心配かけたっていいじゃない 訪問介護士@オーストラリア

親側も子ども側も、子どもや親に心配かけたくない、迷惑かけたくない、という思いが強く出てしまって、困っていたり、体調が悪かったり、それこそ手術をすることになっても、子どもや親に「言わない」という選択をする方が少なくありません。介護士になる前の私もその一人でした。でもね、今は思うんです。親子なんだから心配かけたっていいじゃない、って。それは自分の体験からも、仕事を通じて数多くの親子のあり方を見てきた経験からも、心からそう思います。

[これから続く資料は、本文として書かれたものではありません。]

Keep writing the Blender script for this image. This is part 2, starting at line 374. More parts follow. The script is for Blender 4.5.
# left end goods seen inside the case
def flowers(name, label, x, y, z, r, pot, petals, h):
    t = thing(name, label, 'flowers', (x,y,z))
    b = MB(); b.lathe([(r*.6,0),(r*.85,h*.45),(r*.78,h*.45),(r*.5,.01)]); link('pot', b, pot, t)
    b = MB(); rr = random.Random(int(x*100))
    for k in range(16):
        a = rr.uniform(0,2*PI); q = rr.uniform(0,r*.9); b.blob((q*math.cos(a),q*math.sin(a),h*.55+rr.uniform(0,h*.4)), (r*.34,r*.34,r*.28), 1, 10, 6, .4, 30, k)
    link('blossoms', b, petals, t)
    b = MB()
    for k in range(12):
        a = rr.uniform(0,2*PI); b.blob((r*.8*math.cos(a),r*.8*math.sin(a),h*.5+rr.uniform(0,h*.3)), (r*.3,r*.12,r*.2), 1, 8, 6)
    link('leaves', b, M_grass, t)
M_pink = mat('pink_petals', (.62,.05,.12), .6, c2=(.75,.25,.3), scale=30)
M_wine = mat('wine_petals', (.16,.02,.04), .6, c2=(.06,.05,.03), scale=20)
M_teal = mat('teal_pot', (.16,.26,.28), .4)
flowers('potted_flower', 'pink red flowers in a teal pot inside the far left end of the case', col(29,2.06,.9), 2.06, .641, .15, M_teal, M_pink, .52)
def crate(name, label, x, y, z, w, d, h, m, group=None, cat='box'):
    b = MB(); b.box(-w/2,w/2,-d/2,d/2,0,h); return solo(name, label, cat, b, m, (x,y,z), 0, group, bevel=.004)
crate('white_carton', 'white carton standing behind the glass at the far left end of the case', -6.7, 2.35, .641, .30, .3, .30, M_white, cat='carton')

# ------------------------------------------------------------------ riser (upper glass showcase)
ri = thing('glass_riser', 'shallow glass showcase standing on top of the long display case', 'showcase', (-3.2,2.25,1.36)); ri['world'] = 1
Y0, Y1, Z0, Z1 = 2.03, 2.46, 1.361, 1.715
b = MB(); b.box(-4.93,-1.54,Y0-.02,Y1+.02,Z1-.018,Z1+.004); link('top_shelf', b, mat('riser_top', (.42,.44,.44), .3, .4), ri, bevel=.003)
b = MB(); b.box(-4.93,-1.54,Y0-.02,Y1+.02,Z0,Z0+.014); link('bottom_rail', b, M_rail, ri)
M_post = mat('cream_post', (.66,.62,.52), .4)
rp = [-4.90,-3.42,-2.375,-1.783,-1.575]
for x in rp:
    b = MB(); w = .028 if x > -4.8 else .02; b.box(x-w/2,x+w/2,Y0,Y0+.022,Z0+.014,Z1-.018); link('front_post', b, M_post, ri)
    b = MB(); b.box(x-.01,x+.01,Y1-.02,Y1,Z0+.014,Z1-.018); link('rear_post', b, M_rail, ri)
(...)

オーストラリアに来て数年目、私の子どもたちがまだ幼かった頃、インフルエンザから肺炎を発症して、長期間寝込んだことがありました。当時、人に頼るのが苦手な私は、親も近くにいない異国の地で一人苦しんでいました。夫は、私が寝込んでいる状態で、まだ意思疎通も上手くできず、手のかかる子どもたちを前に、イライラから子どもたちに怒鳴ったりしていて、それを見ても何もできず、八方塞がりでした。そんな時、何かの用でたまたま電話をかけてきた母。それでも具合が悪いと言えなかった私…。1回目の電話では普通に電話を切りましたが、様子がおかしいと思ったんでしょうね。次の日も電話をかけてきて、私がずっと寝込んでいるとわかると、飛んできてくれたんですよ、オーストラリアまで。飛んできた、とはいえ、チケットを取ったり準備をしたりで来てもらえたのは数日後でしたが、どんなに嬉しかったかわかりません。3姉妹の真ん中の私は、何でも最初で心配されていた姉、何かと手がかかると言われていた妹の間で、しっかりした子に育ちました。どうせ私は気にかけてもらえないと思って生きてきたし、辛い時も「助けて」って言えなかったんです。でも、飛んできてくれた母を前に、「あー、私もちゃんと気にかけてもらっている子どもの一人なんだ」と思えました。もし飛んできてもらえなかったとしても、あの時、自分が苦しい状態にあることをわかってもらえただけでも、きっと精神的に救われていたと思います。その後、友達からも「なんで頼ってくれたなかったよの!」って本気で怒られました。この経験は、本当に私の中で大きな出来事となり、その後、オーストラリアの方々にたくさん助けてもらいましたし、私もできる限り友人などを手助けするようになりました。そして「助けて」って言ってもらえる嬉しさもたくさん感じたのです。

そして、私の両親も年を取りました。年齢の割に元気な両親も、身体的にちょっとした問題が出てくるようになりました。そして、心配かけたくないからと手術をすることを異国に住んでいる私には言わなかったり、忙しい妹には言わなかったり…ということが何回かありました。妹は「自分だけ言ってもらえなかった」とかなりショックを受けていました。その気持ち、とても良くわかります。子どもからすれば、親のことを心配したいんですよ。たとえ手助けに行けなくても、ちゃんと状況だけでも知っておきたいし、気にかけていたい。心配していたいんです。親側からしても、どんなに小さな手術や安全だと言われている手術だって、手術は手術。大なり小なり不安はあるはず。そんな気持ちに寄り添ってもらえるだけで勇気をもらえると思うのです。また、子どもが複数人いる場合、誰かに言って誰かには言わない、という状況は本当に良くないと思います。言ってもらえなかったことや頼ってもらえなかったことに対するショックや落ち込み、親に対する怒りが出てしまう場合もあるでしょう。そんな感情より、心配の方がよっぽどいい。万が一、手術で何かあれば、手術自体を知らなかった子どもは後悔も大きくなるでしょうし、親子間や兄弟間で溝ができてしまうこともあるでしょうし、いいことなんてありません。私は高齢になってきた方々に声を大にして言いたい。子どもがいるなら、自分の健康状態はちゃんと子どもに伝えましょう、と。どんなに遠くに住んでいても、どんなに忙しくしていても、間柄が多少ぎくしゃくしていても、です。そこから距離が近づけることもあるでしょうし、忙しくてもどうするかは親(子)が決めることではなく、子ども側(親側)が決めること。心配するしないも、相手が決めればいいことなんです。

私の子どもたちは家を出ていますが、離れて暮らしているとやはり身体のことが一番心配だし、親からしたら、何歳になっても子どもに頼られるのは嬉しいものです。子どもだって親から頼られたら嬉しいですよね。
愚痴を言ったり文句を言ったりしながらも、親を心配したいものなんですよ、大人になった子どもって。